Xinjiang produces more than 60 percent of China's commercial cotton, and Aksu is one of the biggest cultivation areas. In 2010, the city established the Textile Industrial Center, where 64 enterprises from across China have opened production lines, not only to to save on labor costs, but to create job opportunities for the region's ethnic groups.

President Xi Jinping said in 2014 that fighting terrorism and religious extremism should be a top priority for Xinjiang, and boosting employment is seen by the authorities as key to regional security and stability.

The industrial center, which has clothing factories and weaving mills, has created more than 32,000 jobs, including 18,000 on production lines, according to Liu Yong, one of its directors. More than 95 percent of workers are from ethnic groups, and most are age 20to 35, he said.

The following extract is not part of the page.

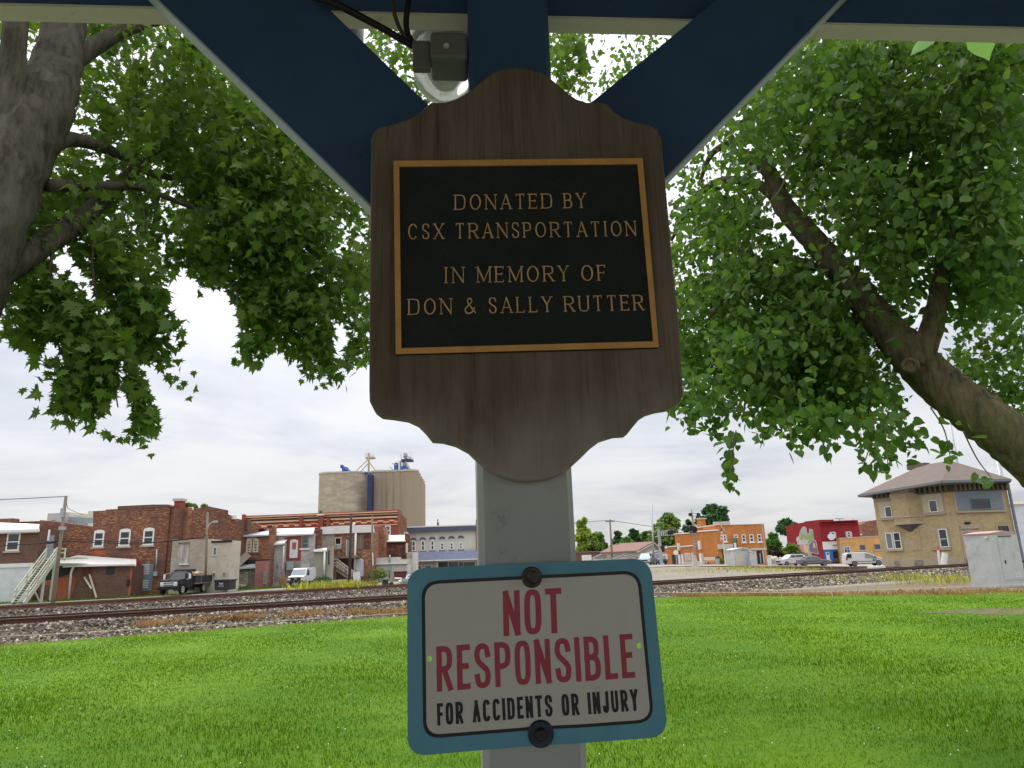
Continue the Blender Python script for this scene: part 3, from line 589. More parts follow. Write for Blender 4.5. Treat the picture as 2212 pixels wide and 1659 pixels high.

"We're planning to set up more workshops in counties, towns and villages to provide more employment for people further out," Liu added.

Family business

The biggest employer on the Asku industrial park is Huafu Top Dyed Melange Yarn Co, which is headquartered in Shenzhen, Guangdong province. Over the past three years, it has hired more than 2,300 locals, and the number is expected to increase to 4,000 by the end of this year, said Li Jiansheng, its administrative manager.

The company has five workshops across Xinjiang - Aksu is the largest-and employs more than 5,000 workers in total, he said, adding that the number could reach 12,000 by 2020.

"We provide our workers with textile skills and security training," Li said. "Training for basic positions takes about 10 days, but it will take longer for more complicated roles."

For workers with no experience with textiles or cotton, or unable to speak Mandarin, the company arranges for them to study at its on-site school, where classes are taught by senior workers fluent in Mandarin and Uygur.

All expenses, including meals and accommodation, are covered by the company during the training period.

Adila Amut, 18, started working at the Aksu yarn factory seven months ago, after almost a year of being taught how to spin rough and heavy cord into the fine thread used by sewing machines.

She said she got the job to help her family. "I earn about 2,000 yuan ($290) a month, which covers my younger brother's school fees," she said. "My parents don't have much land, so they can't earn much from farming."

Her colleague, Padam Yassen, 43, is also using her salary to pay for school for her two younger sisters. Her higher income has meant her family can afford to leave the countryside and move into an apartment in Aksu.